However, there is also a danger with programmes like this in that they can give the impression of continual progress and improvement. There’s always the risk that some will look at the hard conditions of the workhouse and Victorian Britain generally with complacency. Well, that was terrible then, but everything’s somehow much better now. Things have improved greatly since then, and we have nothing to worry about. Indeed, the standard Tory attitude is that conditions have improved too much, to the point where the ‘undeserving poor’ have returned and are living very well from the taxes of ‘hard-working people’ like themselves, and other aristocrats, financiers and bankers.

For others, however, the programme may provide a salutary object lesson in the kind of country ours will be come once again, if the Tories aren’t stopped. One of the commenters on either Tom Pride’s or Johnny Void’s blog dug out a ConDem proposal for something very much like ‘indoor relief’ – as the workhouse system was called – for the disabled in the form of special units to provide training and accommodation to the handicapped.

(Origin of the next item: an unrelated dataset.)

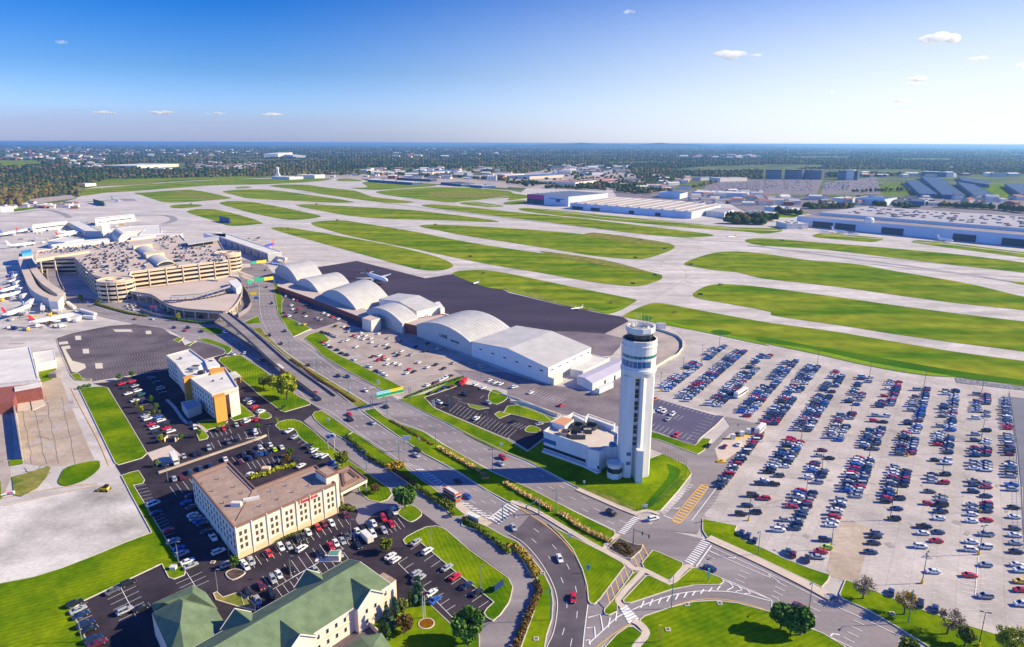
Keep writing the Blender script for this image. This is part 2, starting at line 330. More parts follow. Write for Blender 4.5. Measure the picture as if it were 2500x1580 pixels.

In actually fact, the workhouses weren’t just a feature of Victorian England. They lasted right up to 1947, when they were made obsolete under the new welfare state.

Now with the Tories trying to destroy state welfare provision completely, and sell off the NHS, there’s a danger that they’ll return. The Tories have already brought back unpaid labour and less eligibility. They just haven’t got round to putting everyone on them in a prison-like environment yet.

In the meantime, it should be very interesting indeed to see how six people from the 21st century fare in the harsh conditions of the 19th. And especially a former Tory MP, like Ann Widdecombe.